Durante mi época de estudios universitario, en un seminario de Hacienda Pública tuve la ocasión de escuchar la intervención de un compañero de carrera que definía el delito fiscal bajo un concepto tauromáquico que rayaba en la genialidad: “Engañar a Hacienda es darle una manoletina baja al fisco”.
De qué forma tan genuinamente española describía esa inveterada costumbre que la nobleza del siglo XIII ya apadrinaba bajo el interesado principio de : quien roba al común no roba a nengun.
Alfonso X el Sabio trató de corregir esta sacaliña de las arcas reales en su Código de la Siete Partidas, rechazado por los “grandes del reino de Castilla”. Esta tradición (traición más que lo otro ) es mantenida en el tiempo por la nobleza, transmitida a la aristocracia burguesa y contagiada al resto de la ciudadanía que siempre ha aspirado a adquirir las malas costumbres que denotan importancia social. Aquí somos importantes no por contribuir a este país mediante aportaciones científicas, literarias o de otra índole como Ramón y Cajal, Unamuno, Severo Ochoa o Machado, si no por torear al fisco y robar a lo común. Y lo predicamos en los casinos y en las tabernas contribuyendo a esa España negra a cuya imagen somos tan merecedores como culpables.
El estado protege en ocasiones esta afición a las trampas, que pone en valor la venganza fiscal contra quien trata de mancillar nuestro “honor económico patrimonial”. La cleptomanía patriótica forma parte de nuestra libido fiscal, convirtiéndose en una ciencia sin titulo universitario, cuyo rendimiento es más que notorio. Como digo, esta escuela ha proporcionado bachilleres de la truhanería, que debieran unirse a esas especies de la picaresca intrínsecamente española, tales como alijadores, suripantas, timadores, saludadores, etc.
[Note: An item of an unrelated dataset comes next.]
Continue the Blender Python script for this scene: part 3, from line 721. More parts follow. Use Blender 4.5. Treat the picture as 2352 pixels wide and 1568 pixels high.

Estos, que antaño se reunían en el sevillano Patio de Monipodio, han optado por modernizarse y ahora lo hacen en los paraísos fiscales, convirtiéndose en burladores del sostenimiento de lo común.
A lo común, ellos lo llaman “patria”, que siempre llevan en la solapa con su banderita, pero nunca en el bolsillo para atender las necesidades de esa “madre” a la que tanto dicen querer y defender como cosa suya y única.
Los que somos declarados en estado de orfandad patriótica, y con el sentimiento claro que lo común debe ser soportado de forma equitativa por todos, es decir, los sujetos a rentas del trabajo, nos corresponde sufragarles los gastos a esa “madre” desnaturalizada económicamente por tan buenos hijos.
A estos ubérrimos hijos, ahora les han concedido una amnistía fiscal para perpetuar la genética defraudadora que caracteriza a esta raza de prohombres. Muchos de ellos además son objeto de honores, grandezas y medallas para premiar tan grande “contribución”. Mientras en los andenes de las estaciones de tren de los años 60, miles de españoles, con la maleta de madera, atada con las cuerdas de la angustia, salían a Europa a repatriar con esfuerzo y sacrificio los capitales evadidos al fisco.
En esto hemos cambiado poco, o nada.
Una buena madre debe de educar a sus hijos y cuando estos se comportan de forma tan rastrera, la única manera de no perjudicar al resto de la familia es correrlos a escobazos y echarlos de la casa.